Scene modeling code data
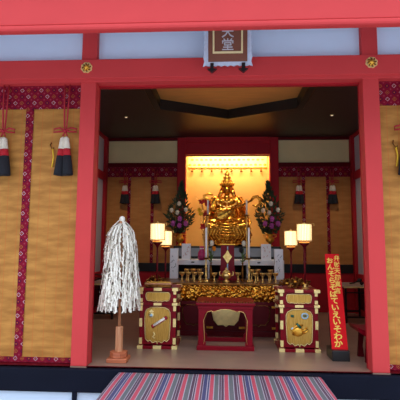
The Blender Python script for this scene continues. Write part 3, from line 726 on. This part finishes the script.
def arrangement(label, loc, seed, flip):
    t = thing('flower_arrangement', label, 'flowers', loc); r_ = random.Random(seed); t.scale = (.98, .98, .93)
    MB().lathe([(.06, 0), (.055, .015), (.025, .04), (.03, .06), (.075, .11), (.085, .15), (.06, .19), (.05, .21), (.085, .24), (.088, .245), (.06, .24)], seg=24).build('vase', 'gold', t)
    for s in (-1, 1): m = MB(); m.tube([(s*.08, 0, .17), (s*.12, 0, .20), (s*.12, 0, .23), (s*.07, 0, .225)], .008); m.build('vase_handle', 'gold', t)
    m = MB()
    for k in range(26):
        z1 = r_.uniform(.4, 1.0); x1 = r_.uniform(-1, 1)*(.10+.2*(1-z1)); m.tube([(0, 0, .2), (x1*.5, r_.uniform(-.05, .05), .2+.4*(z1)), (x1, r_.uniform(-.08, .08), .2+.75*z1)], .005, 5)
    m.build('stems', 'leaf', t)
    m = MB()
    for k in range(620):
        v = r_.random(); z = .25+v*1.0
        v = v**1.25; z = .25+v*1.0; wd = .12+.17*math.sin(min(1, v/.36)*math.pi/2) if v < .36 else .29*(1-(v-.36)/.66)**1.35+.008
        x = r_.uniform(-1, 1)*wd+flip*.02*(v > .6); y = r_.uniform(-1, 1)*min(wd, .15)
        d_ = (x*4+r_.uniform(-.6, .6), y*4+r_.uniform(-.6, .6), r_.uniform(.1, 1.4)+v)
        leafm(m, (x*.85, y*.85, z), d_, r_.uniform(.05, .13), r_.uniform(.008, .018))
    o = m.build('foliage', 'leaf', t)
    for i, (x, z) in enumerate(((-.0, .83), (-.14, .70), (.13, .71), (-.03, .655))):
        m = MB(); mum(m, (x, -.22, z), .050, 46, i); m.build('white_chrysanthemum', 'wfl', t)
    for i, (x, z) in enumerate(((.02, .53), (-.11, .44), (.13, .44), (.01, .40))):
        m = MB(); mum(m, (x, -.22, z), .062, 46, i+9); m.build('purple_chrysanthemum', 'pfl', t)
    return t
arrangement('brass vase of evergreens and white and purple chrysanthemums left of the niche', (-.845, 3.46, 1.235), 4, 1)
arrangement('brass vase of evergreens and white and purple chrysanthemums right of the niche', (.825, 3.46, 1.235), 8, -1)

def small_vase(label, loc, cols):
    t = thing('small_flower_vase', label, 'flowers', loc)
    MB().lathe([(.028, 0), (.025, .01), (.010, .03), (.014, .06), (.022, .14), (.012, .19), (.010, .25), (.022, .27), (.018, .268)], seg=16).build('vase', 'dgold', t)
    m = MB()
    for i, (c, x, z, r) in enumerate(cols): m.tube([(0, 0, .26), (x*.5, 0, (.26+z)/2), (x, 0, z)], .004, 5)
    for k in range(14): leafm(m, (rnd.uniform(-.01, .01), 0, rnd.uniform(.27, .42)), (rnd.uniform(-1, 1), rnd.uniform(-1, .3), .8), .07, .012)
    m.build('stems', 'leafm', t)
    for i, (c, x, z, r) in enumerate(cols):
        m = MB(); mum(m, (x, -.01, z), r, 60, i); m.build('pompon_flower', c, t)
small_vase('slim vase with a white and an orange pompon flower left of the red pedestal', (-.220, 1.93, ZA), (('wfl', .01, .555, .045), ('ofl', .045, .475, .042)))
small_vase('slim vase with a white and a dark pompon flower right of the red pedestal', (.25, 1.93, ZA), (('wfl', .02, .555, .045), ('dark', -.02, .455, .048)))

# ------------------------------------------------------------------ tiers behind the altar
t = thing('altar_shelf', 'long white shelf tier behind the altar with dark recess below', 'shelf', (0, 2.75, 0))
m = MB(); m.box(-.92, .98, 0, .55, .92, 1.005, .004); m.build('shelf_board', 'cabw', t)
for x in (-.92, -.30, .36, .95): MB().box(x, x+.03, .01, .54, 0, .925).build('support', 'cabw', t)
m = MB(); m.box(-.89, .95, .40, .42, 0, .955); m.build('back_sheet', 'dark', t)  # plain dark sheet closing the back below the shelf board
for x in (-.55, .56): MB().ball((x, -.002, .965), .022, 1, (1.6, .2, .5)).build('scroll_mark', 'blk', t)
t = thing('statue_platform', 'dark stepped platform carrying the gold statue and flower vases', 'platform', (.03, 3.35, 0))
MB().box(-.98, .98, -.04, .50, 0, 1.235, .01).build('platform_body', 'blk', t)
MB().box(-.95, .95, -.05, -.04, 1.05, 1.20).build('front_cloth', 'grey', t)
t.location.y = 3.36
def boxes(label, x, y, w, h, mk, seed):
    t = thing('printed_box', label, 'box', (x, y, ZB)); r_ = random.Random(seed)
    MB().box(-w/2, w/2, 0, .10, 0, h, .003).build('box_body', 'cabw', t)
    m = MB()
    for k in range(7): 
        a = r_.uniform(-w*.3, w*.3); z = h*(.25+.6*r_.random()); m.tube([(a, -.002, z), (a+r_.uniform(-.02, .02), -.002, z+r_.uniform(-.03, .03)), (a+r_.uniform(-.03, .03), -.002, z-.02)], .003, 5)
    m.build('brush_picture', mk, t)
ZB = ZA
boxes('white box with grey brush marks, outermost at the altar left', -.815, 2.26, .125, .47, 'ink', 1)
ZB = 1.007
boxes('short white box with coral brush marks standing on the left end of the white shelf', -.67, 2.80, .15, .27, 'pink', 2)
boxes('short white box with coral brush marks standing on the right end of the white shelf', .69, 2.80, .16, .27, 'pink', 3)
ZB = ZA
boxes('white box with grey brush marks, outermost at the altar right', .83, 2.26, .13, .47, 'ink', 4)
t = thing('wrapped_gift', 'magenta wrapped offering standing left of the red pedestal', 'offering', (-.40, 2.78, 1.0))
MB().lathe([(.055, 0), (.07, .04), (.066, .12), (.03, .19), (.045, .23), (.02, .235)], seg=9).build('wrapping', 'mag', t); MB().lathe([(.034, .185), (.036, .20), (.03, .205)], seg=12).build('ribbon', 'paper', t)
t = thing('dark_mass', 'dark rounded mass under the white shelf left of the pedestal', 'bundle', (-.43, 2.3, ZA)); t.location.z = ZA
m = MB(); m.ball((0, 0, .06), .10, 3, (1.0, .5, .6)); m.ball((.07, -.02, .11), .06, 2); m.build('cloth', 'dark', t)  # plain dark rounded mass below the shelf
t = dup(t, (.44, 2.30, ZA), 'dark rounded mass under the white shelf right of the pedestal')

# red pedestal with gold lozenge
t = thing('pedestal', 'red lacquer pedestal with gold diamond ornament below the statue', 'pedestal', (.027, 2.12, ZA))
m = MB(); m.prism([(-.145, 0), (.145, 0), (.12, .10), (.105, .20), (.10, .53), (-.10, .53), (-.105, .20), (-.12, .10)], -.10, .10); m.build('pedestal_body', 'lac', t)
MB().box(-.115, .115, -.115, .115, .53, .548, .003).build('top_rim', 'gold', t)
m = MB(); m.prism([(0, .46), (.03, .40), (.07, .355), (.03, .30), (0, .245), (-.03, .30), (-.07, .355), (-.03, .40)], -.112, -.10); m.build('diamond_ornament', 'goldb', t)
m = MB(); m.tube([(0, -.108, .25), (0, -.110, .12)], .01); m.ball((0, -.11, .115), .022, 1); m.tube([(0, -.108, .46), (0, -.11, .51)], .010); m.build('pendant', 'blue', t)
# ------------------------------------------------------------------ statue
st = thing('goddess_statue', 'large gilded seated goddess statue playing a lute in front of the glowing niche', 'statue', (.035, 3.58, 1.235))
def loft(mb, c0, c1, r0, r1, sc=1):
    mb.tube([c0, (Vector(c0)*.5+Vector(c1)*.5), c1], [r0, (r0+r1)/2, r1], 12, sc)
m = MB()
m.ball((0, 0, .60), .20, 3, (1.15, .8, 1.0)); m.ball((0, .01, .80), .19, 3, (1.22, .75, .8))      # belly and chest
m.ball((-.08, -.09, .82), .085, 2); m.ball((.08, -.09, .82), .085, 2)
m.ball((0, .0, .47), .22, 3, (1.25, .95, .6)); m.tube([(0, 0, .88), (0, -.005, .97), (0, -.01, 1.02)], [.08, .05, .05], 12)
m.ball((0, -.02, 1.075), .105, 3, (.86, .92, 1.12)); m.ball((0, -.06, 1.02), .04, 2, (1, .8, .8))
m.tube([(0, -.10, 1.10), (0, -.122, 1.065), (0, -.10, 1.055)], [.010, .015, .010], 6)     # nose
for s in (-1, 1):
    m.ball((s*.033, -.092, 1.092), .016, 2, (1.3, .6, .6)); m.ball((s*.033, -.09, 1.113), .016, 1, (1.5, .5, .3))
    m.ball((s*.082, -.01, 1.06), .026, 2, (.5, .8, 1.9))
    m.ball((s*.18, 0, .87), .066, 2)
m.ball((0, -.103, 1.028), .016, 1, (1.5, .7, .45))
# legs crossed under the robe
for s in (-1, 1):
    m.tube([(s*.10, 0, .44), (s*.24, -.12, .42), (s*.36, -.20, .38)], [.13, .12, .10], 12)
    m.tube([(s*.36, -.20, .38), (s*.18, -.32, .34), (-s*.04, -.33, .35)], [.10, .08, .06], 12)
# right arm (photo left): elbow out, hand plucking; left arm reaching along the neck
m.tube([(-.18, 0, .88), (-.25, -.05, .76), (-.27, -.10, .66)], [.085, .08, .07], 10); m.tube([(-.27, -.10, .66), (-.18, -.22, .63), (-.09, -.27, .62)], [.048, .038, .028], 10)
m.tube([(.18, 0, .88), (.26, -.06, .76), (.30, -.12, .67)], [.085, .08, .068], 10); m.tube([(.30, -.12, .67), (.28, -.22, .71), (.255, -.29, .74)], [.046, .036, .027], 10)
for hx_, hy, hz, s in ((-.07, -.28, .615, 1), (.25, -.30, .755, -1)):
    m.ball((hx_, hy, hz), .034, 2, (1, .6, 1.1))
    for k in range(4):
        a = .018*(k-1.5); L_ = (.055, .065, .062, .05)[k]
        m.tube([(hx_+s*.01, hy-.01, hz+a), (hx_+s*L_*.6, hy-.035, hz+a*1.2), (hx_+s*L_*.9, hy-.03, hz+a*1.2-.014)], [.0105, .0095, .008], 6)
    m.tube([(hx_-s*.01, hy-.01, hz+.02), (hx_+s*.01, hy-.035, hz+.045), (hx_+s*.025, hy-.04, hz+.05)], [.011, .010, .008], 6)
o = m.build('body', 'sgold', st)
rm = o.modifiers.new('merge', 'REMESH'); rm.mode = 'VOXEL'; rm.voxel_size = .009; rm.use_smooth_shade = True
sm_ = o.modifiers.new('soft', 'SMOOTH'); sm_.iterations = 2; sm_.factor = .5
hair = MB(); hair.ball((0, .02, 1.12), .118, 3, (1.0, .95, 1.0)); hair.tube([(-.075, .02, 1.12), (-.12, .02, 1.0), (-.17, .0, .88)], [.045, .045, .03], 8); hair.tube([(.075, .02, 1.12), (.12, .02, 1.0), (.17, .0, .88)], [.045, .045, .03], 8)
hair.build('hair', 'sgold', o)
m = MB()
m.X = Matrix.Diagonal((1.22, 1.22, 1, 1)); m.lathe([(.092, 1.14), (.100, 1.15), (.096, 1.185), (.07, 1.195), (.062, 1.20), (.078, 1.225), (.074, 1.25), (.045, 1.262), (.04, 1.27), (.060, 1.295), (.056, 1.318), (.028, 1.33), (.024, 1.345), (.042, 1.365), (.036, 1.39), (.016, 1.40), (.022, 1.42), (.014, 1.445), (.004, 1.485)], seg=16, flute=.10)
for k in range(9):
    a = R(180+180*k/8); x, y = .095*math.cos(a), .095*math.sin(a); m.tube([(x, y, 1.15), (x*1.12, y*1.12, 1.19), (x*.95, y*.95, 1.225)], [.018, .014, .003], 6)
m.build('crown', 'gold', st)
# necklace and jewels
m = MB()
m.tube([(.13*math.sin(R(a)), -.10-.06*math.cos(R(a*.8)), .90-.085*math.cos(R(a))) for a in range(-80, 81, 16)], .010)
m.tube([(.19*math.sin(R(a)), -.09-.08*math.cos(R(a)), .86-.13*math.cos(R(a))) for a in range(-80, 81, 16)], .009)
for a in range(-60, 61, 20): m.ball((.19*math.sin(R(a)), -.10-.08*math.cos(R(a)), .845-.13*math.cos(R(a))), .016, 1)
for s in (-1, 1): m.tube([(s*.245+.066*math.cos(R(q)), -.04+.066*math.sin(R(q)), .78) for q in range(0, 361, 30)], .010)
m.build('necklace', 'goldb', st)
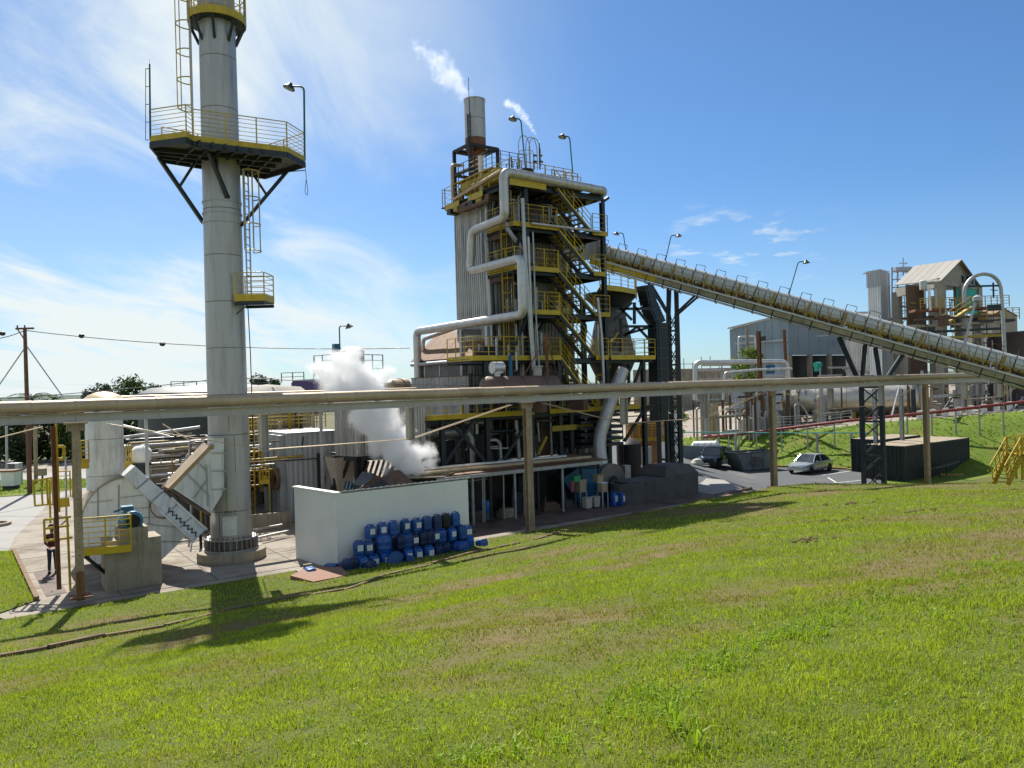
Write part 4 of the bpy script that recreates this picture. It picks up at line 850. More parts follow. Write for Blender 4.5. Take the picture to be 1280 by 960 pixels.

Your objective
For the entries above, count the lines that contain the string "Blender", and state that number without further comment.

Full output
2